Türkiye’nin kaderi, toprağının derinliklerinde gizli bir sır gibi taşıdığı fay hatlarında yazılı.
Her sarsıntıda bu gerçeği bir kez daha hatırlıyoruz ve her büyük depremin ardından aynı soruyu yeniden soruyoruz: "Bu kez ders aldık mı?"

Ne yazık ki cevap, çoğu zaman sessiz bir baş eğişten ibaret kalıyor.

Depremler, doğanın bize gönderdiği bir mektup. Satırlarında ne kin, ne öfke var. Sadece bir hatırlatma: "Unutma, ben buradayım.”

Ancak biz bu mektupları çoğu zaman açıp okumuyoruz.

Şehirlerimiz hızla büyürken, toprakla kurduğumuz o kadim ilişkiyi unutuyoruz. Sağlam zeminin sesini dinlemeden yükselttiğimiz kuleler, plansız sokaklar ve göz ardı edilen riskler, bugün geldiğimiz noktanın en acı sebebi.

Oysa biliyoruz: Depremler, tek başına felaket yaratmaz. Asıl felaket, hazırlıksızlıktır.
Bilimin gösterdiği yolları izlesek, doğru zeminde doğru yapılar inşa etsek, her sarsıntı bir trajediye dönüşmek zorunda kalmaz. Bir doğa olayı olarak yaşanır, bir yas gününe değil, sadece bir hatıra gününe dönüşür.

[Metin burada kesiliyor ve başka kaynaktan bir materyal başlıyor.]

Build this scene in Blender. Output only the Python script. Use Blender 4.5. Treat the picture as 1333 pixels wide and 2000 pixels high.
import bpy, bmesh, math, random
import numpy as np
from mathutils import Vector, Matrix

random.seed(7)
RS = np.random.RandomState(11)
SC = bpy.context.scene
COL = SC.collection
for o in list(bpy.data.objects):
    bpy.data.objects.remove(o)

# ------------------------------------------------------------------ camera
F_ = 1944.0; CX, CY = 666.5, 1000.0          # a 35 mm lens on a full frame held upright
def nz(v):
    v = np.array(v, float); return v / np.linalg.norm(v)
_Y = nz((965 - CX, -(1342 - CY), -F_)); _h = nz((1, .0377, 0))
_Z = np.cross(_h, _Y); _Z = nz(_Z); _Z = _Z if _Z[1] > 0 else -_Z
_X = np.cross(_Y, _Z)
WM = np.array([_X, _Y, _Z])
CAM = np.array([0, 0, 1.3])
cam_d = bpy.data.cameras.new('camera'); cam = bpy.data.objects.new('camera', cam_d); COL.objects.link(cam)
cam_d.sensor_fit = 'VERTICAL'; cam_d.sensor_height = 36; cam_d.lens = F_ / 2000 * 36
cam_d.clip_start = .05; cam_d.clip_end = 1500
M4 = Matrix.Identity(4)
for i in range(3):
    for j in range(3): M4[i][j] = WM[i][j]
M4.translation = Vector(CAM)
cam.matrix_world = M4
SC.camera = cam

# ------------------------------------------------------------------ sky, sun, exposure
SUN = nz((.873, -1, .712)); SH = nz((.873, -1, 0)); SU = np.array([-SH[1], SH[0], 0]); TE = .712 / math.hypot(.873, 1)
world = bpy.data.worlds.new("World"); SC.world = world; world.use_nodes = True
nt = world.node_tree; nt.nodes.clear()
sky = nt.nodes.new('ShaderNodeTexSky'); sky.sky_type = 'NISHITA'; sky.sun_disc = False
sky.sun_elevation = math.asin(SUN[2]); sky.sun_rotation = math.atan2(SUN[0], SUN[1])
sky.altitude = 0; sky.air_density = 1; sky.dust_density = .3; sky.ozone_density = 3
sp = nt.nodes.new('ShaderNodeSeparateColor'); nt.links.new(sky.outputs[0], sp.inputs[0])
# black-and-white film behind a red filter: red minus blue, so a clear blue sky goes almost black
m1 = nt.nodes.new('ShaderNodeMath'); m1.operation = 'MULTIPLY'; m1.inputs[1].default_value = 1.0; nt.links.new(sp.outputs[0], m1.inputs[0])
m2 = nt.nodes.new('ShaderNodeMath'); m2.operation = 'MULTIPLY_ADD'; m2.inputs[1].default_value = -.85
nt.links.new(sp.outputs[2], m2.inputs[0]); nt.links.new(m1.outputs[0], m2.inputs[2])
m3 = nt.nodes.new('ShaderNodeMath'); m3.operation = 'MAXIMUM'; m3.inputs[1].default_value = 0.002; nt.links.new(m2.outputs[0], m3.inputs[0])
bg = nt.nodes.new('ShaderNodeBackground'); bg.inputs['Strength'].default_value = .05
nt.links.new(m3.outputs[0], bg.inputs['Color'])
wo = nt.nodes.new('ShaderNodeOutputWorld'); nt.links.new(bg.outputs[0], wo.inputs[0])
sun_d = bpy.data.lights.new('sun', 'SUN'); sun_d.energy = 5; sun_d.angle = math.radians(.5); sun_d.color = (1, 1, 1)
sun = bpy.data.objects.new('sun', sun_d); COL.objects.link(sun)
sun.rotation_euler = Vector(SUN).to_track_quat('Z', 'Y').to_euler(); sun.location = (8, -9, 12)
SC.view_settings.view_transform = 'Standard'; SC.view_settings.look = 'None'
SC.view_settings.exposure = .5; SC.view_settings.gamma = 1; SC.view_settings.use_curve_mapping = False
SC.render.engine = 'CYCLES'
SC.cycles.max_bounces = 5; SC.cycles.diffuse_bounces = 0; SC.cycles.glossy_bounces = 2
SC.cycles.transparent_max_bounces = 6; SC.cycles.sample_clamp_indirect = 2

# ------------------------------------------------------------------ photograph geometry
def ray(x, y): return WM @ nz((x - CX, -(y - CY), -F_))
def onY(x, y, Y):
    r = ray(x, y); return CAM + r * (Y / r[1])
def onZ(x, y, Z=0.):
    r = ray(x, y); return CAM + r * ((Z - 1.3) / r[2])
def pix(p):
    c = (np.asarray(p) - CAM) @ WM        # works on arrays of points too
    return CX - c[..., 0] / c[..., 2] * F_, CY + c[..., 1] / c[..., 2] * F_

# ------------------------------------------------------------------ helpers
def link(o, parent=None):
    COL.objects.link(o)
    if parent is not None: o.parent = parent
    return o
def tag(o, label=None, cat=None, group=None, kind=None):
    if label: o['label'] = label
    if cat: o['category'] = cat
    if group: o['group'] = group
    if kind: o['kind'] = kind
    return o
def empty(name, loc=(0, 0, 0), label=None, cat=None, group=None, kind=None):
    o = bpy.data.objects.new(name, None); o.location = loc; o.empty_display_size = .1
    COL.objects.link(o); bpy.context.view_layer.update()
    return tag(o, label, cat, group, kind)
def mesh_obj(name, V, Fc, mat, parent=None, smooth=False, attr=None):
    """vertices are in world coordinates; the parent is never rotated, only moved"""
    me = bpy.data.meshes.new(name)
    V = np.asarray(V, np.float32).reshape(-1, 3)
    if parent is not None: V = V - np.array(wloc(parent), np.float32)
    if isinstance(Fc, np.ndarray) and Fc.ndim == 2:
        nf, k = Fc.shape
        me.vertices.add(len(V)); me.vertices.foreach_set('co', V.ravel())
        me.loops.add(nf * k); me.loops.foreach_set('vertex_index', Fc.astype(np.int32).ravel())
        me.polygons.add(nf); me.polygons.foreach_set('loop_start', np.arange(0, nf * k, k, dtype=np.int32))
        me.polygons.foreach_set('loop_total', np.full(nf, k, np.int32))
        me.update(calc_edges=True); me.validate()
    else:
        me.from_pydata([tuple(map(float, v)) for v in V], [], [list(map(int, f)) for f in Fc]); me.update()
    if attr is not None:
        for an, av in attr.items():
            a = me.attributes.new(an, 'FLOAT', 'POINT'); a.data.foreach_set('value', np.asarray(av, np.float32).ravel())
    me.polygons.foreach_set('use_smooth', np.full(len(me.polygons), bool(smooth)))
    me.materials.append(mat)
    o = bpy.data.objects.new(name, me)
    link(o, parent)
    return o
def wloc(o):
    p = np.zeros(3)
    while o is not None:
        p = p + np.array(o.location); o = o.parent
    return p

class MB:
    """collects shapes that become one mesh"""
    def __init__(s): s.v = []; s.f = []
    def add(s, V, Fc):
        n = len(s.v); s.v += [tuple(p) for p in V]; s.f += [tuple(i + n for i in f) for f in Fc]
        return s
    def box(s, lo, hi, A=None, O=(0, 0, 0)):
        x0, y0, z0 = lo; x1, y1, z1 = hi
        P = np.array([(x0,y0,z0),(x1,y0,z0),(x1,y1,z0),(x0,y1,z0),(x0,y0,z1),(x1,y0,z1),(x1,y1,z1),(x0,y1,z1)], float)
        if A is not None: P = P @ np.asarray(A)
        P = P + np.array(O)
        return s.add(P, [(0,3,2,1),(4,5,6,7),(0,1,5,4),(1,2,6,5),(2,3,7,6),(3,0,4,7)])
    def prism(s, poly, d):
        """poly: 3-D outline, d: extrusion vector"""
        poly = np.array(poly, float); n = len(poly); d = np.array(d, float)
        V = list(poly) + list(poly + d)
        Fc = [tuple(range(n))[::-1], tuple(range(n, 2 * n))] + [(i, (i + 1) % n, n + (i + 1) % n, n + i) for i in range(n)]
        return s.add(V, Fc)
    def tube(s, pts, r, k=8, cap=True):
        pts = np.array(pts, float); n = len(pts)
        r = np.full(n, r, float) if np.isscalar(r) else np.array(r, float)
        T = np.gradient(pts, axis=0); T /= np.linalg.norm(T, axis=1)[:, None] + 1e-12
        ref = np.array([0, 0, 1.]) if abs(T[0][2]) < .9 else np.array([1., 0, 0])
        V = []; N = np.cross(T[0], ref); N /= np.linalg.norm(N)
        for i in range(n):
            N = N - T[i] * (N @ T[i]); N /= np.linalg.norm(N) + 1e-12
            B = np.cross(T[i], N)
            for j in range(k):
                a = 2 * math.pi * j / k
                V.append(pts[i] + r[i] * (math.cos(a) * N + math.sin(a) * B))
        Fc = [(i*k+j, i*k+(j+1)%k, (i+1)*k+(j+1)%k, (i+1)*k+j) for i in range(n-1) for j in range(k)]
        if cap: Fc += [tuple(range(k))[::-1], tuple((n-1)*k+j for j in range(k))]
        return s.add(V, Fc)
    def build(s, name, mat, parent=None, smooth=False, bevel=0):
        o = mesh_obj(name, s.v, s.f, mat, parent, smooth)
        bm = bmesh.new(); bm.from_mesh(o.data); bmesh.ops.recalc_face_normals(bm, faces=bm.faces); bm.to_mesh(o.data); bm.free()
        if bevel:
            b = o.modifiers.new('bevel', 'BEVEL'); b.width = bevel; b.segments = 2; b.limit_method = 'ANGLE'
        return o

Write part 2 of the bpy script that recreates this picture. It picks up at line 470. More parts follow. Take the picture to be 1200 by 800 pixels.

Ama bizde işler genellikle farklı ilerliyor. İmar afları, denetimsiz projeler, "aceleye gelmiş" binalar...
Sonra enkazların başında bir avuç tozun içinde kaybolan hayatlar, yarım kalan hikâyeler…

Şehirleşme, sadece beton yığınları dikmek değildir.
Gerçek şehirleşme; toprağın sesine kulak vermek, doğaya saygıyla büyümek ve geleceği korumaktır.

Bir kenti güçlü kılan şey, kaç gökdelenin olduğu değil, o kentin insanlarının ne kadar güvende olduğudur.

Bugün elimizde hâlâ bir şans var. Hataları kabul etmek, toprağın dilini öğrenmek, bilimi rehber almak ve şehirlerimizi dirençli kılmak elimizde. Çünkü depremi durduramayız ama depremin yıkıcı etkilerini durdurabiliriz.